Idaho’s governor was on hand Wednesday to help break ground for Schweitzer Engineering Laboratories’ 140,000-square-foot printed circuit board factory in Moscow, welcoming one of the few new plants of its kind to be built in the United States in the last decade.
The expansion will allow SEL to make its own printed circuit boards instead of obtaining them from U.S. suppliers.
The facility is expected to have about 60 employees when it’s fully operational in a few years and supply SEL operations in Pullman and Lewiston that together have a staff of more than 3,000.
They design, invent and make digital products that protect power grids around the world.
It will also give more people who grew up on the Palouse the opportunity to reside near their families after they finish educations at University of Idaho, Lewis-Clark State College or North Idaho College, said Idaho Gov.

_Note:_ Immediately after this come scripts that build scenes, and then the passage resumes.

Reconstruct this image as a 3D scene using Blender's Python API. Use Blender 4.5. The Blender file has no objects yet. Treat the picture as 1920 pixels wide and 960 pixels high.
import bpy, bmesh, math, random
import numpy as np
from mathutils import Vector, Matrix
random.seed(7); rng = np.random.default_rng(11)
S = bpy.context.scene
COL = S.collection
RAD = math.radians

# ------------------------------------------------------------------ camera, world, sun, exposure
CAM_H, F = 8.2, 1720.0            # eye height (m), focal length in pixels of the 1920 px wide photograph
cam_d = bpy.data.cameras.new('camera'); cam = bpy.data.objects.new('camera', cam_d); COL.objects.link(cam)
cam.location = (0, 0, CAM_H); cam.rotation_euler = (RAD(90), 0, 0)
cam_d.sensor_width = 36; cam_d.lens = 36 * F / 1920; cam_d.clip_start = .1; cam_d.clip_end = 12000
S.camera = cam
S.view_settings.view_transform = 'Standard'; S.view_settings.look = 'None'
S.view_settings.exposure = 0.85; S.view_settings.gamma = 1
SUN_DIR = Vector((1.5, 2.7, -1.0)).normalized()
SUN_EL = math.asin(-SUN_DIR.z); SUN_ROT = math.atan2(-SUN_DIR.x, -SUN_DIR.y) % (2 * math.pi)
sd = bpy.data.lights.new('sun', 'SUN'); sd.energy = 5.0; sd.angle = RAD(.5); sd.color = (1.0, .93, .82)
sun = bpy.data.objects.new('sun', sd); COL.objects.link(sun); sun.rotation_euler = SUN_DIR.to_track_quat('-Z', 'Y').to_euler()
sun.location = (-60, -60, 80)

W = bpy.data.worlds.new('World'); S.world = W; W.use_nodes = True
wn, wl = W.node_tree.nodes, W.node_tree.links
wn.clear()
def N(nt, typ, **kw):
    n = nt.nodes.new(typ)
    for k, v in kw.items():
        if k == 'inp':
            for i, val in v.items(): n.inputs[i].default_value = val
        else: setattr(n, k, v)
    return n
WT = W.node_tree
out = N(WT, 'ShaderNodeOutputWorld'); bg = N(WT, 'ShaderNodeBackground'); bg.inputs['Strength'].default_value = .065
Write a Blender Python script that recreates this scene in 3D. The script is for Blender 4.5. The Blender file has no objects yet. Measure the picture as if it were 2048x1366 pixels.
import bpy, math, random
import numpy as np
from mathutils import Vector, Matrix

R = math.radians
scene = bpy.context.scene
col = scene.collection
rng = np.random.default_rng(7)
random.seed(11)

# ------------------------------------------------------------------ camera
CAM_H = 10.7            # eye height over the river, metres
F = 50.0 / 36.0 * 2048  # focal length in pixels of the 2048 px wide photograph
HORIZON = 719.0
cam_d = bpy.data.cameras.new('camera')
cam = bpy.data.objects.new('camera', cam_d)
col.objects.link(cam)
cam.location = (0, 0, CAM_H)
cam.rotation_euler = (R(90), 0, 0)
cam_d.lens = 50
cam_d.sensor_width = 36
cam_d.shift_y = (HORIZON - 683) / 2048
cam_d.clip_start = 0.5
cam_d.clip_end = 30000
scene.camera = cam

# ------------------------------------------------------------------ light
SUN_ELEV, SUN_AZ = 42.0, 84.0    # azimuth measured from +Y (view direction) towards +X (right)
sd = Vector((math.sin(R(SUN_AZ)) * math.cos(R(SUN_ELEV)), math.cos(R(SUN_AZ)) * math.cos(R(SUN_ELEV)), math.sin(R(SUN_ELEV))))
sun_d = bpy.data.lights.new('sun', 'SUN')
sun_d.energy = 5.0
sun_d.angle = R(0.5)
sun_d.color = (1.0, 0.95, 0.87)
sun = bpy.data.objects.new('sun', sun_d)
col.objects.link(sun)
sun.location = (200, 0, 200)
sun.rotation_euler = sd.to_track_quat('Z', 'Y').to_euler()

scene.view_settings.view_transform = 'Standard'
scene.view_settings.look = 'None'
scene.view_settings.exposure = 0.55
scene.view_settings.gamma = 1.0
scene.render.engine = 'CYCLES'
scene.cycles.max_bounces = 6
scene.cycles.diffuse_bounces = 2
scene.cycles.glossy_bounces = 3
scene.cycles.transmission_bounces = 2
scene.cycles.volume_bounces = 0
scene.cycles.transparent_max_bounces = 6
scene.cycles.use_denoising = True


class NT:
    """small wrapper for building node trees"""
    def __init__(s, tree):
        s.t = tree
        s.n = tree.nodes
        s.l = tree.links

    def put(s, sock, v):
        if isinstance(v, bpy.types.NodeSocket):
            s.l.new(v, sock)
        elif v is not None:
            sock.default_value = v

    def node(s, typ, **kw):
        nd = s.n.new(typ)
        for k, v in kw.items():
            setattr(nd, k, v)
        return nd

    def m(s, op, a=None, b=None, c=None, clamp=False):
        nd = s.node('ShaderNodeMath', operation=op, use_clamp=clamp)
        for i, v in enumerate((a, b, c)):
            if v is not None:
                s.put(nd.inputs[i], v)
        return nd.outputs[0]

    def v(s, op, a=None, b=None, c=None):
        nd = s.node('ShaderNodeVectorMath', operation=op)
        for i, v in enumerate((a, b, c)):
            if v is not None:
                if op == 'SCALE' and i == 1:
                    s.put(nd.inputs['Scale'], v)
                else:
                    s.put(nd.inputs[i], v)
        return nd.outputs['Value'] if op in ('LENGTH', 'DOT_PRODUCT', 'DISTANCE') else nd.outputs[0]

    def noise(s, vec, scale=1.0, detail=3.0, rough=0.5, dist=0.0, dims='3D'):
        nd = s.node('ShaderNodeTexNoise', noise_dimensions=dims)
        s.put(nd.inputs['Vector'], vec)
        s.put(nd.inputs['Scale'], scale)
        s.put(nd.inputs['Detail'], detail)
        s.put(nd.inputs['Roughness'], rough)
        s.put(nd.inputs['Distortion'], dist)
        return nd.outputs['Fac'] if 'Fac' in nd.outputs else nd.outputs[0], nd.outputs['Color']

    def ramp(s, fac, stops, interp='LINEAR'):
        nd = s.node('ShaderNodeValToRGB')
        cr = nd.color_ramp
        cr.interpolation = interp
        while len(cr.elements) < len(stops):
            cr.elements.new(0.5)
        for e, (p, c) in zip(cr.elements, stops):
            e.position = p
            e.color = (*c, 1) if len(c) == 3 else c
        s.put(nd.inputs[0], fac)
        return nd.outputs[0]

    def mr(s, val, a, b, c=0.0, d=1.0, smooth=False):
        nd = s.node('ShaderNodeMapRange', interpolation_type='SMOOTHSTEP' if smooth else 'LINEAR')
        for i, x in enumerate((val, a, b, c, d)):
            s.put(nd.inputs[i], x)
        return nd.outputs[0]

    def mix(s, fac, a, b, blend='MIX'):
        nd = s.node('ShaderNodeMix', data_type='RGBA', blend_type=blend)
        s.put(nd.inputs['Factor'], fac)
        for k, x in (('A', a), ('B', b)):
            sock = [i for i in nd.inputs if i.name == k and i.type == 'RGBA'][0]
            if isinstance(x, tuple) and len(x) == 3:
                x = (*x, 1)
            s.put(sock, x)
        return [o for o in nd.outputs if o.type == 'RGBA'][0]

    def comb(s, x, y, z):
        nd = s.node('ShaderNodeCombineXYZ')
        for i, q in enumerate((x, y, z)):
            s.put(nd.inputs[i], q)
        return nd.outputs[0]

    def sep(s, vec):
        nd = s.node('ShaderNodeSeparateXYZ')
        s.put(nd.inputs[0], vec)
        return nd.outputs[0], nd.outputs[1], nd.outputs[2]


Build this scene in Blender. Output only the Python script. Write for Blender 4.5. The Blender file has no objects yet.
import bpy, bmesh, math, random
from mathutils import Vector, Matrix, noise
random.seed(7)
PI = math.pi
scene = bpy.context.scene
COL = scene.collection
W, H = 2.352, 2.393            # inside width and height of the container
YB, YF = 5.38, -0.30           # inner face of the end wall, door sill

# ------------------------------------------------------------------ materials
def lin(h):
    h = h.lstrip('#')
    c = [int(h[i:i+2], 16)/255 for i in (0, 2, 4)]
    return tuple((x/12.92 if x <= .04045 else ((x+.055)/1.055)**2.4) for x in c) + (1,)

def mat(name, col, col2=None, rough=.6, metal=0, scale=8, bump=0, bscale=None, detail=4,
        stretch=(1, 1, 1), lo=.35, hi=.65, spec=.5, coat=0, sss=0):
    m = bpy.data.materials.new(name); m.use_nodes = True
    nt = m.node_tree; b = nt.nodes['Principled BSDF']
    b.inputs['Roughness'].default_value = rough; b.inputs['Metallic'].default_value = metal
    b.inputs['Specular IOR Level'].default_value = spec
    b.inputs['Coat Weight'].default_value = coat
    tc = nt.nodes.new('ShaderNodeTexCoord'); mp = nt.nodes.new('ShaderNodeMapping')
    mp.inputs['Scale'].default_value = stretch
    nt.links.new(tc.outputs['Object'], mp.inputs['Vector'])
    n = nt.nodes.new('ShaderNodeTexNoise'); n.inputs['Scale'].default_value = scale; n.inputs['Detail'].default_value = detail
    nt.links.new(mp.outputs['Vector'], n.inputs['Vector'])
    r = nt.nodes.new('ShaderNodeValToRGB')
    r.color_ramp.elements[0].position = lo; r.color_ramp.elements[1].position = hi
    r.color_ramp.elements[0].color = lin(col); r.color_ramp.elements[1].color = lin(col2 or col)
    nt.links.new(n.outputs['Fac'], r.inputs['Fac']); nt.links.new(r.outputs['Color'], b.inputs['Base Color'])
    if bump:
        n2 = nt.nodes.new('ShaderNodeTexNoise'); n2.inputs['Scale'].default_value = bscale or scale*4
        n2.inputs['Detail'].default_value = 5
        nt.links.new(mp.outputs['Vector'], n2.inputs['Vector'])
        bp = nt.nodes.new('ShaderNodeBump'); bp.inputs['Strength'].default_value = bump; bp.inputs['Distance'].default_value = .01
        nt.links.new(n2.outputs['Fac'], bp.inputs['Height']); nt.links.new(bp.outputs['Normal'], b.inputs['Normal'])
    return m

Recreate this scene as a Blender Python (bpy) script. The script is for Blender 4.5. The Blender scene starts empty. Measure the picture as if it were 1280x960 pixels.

Brad Little.
“For a great company like this to choose, just like our kids, to be here ... means we’re doing the right thing,” Little said at the groundbreaking attended by SEL executives and area elected officials.
“We absolutely have to continue on this trajectory,” he said.
Little noted that he and SEL’s founder and president, Ed Schweitzer, believe that industry thrives in an environment of limited regulation.
In a single year, Little said, Idaho became the least-regulated state in the nation by cutting or simplifying 75 percent of its rules.
One of the hopes was to pave the way for more young engineers to follow Schweitzer’s example and grow companies they start in their homes in Idaho, Little said.
Schweitzer praised Little for his efforts and detailed how the new facility in Moscow will benefit his company.
“Soon we will be operating the most automated, the cleanest (printed circuit board) manufacturing plant in the world,” he said. “That’s what we’re doing right here.”
The plant’s process is so efficient that it will only use 50 gallons of water a day and not discharge any industrial hazardous waste, Schweitzer said.
The employees on site will actually consume more water with routine activities such as hand-washing than they will in manufacturing, he said.
The plant will also make SEL’s supply chain more robust, Schweitzer said.
“Since these components are so critical to the functionality of our products, it’s very important they are the highest quality,” said Jessi Hall, SEL’s senior director for vertical integration.
Plus, designing new printed circuit boards or improving existing ones will take less time, Schweitzer said.
It now takes about five days for SEL to get a prototype for a new printed circuit board after a supplier receives the design under special circumstances and agrees to rush the order, said SEL CEO Dave Whitehead.
Once the new plant is fully functional, that process will routinely take a few days, Schweitzer said.
“The Moscow project just changes the whole picture for us,” he said. “It’s a huge step in vertical integration.”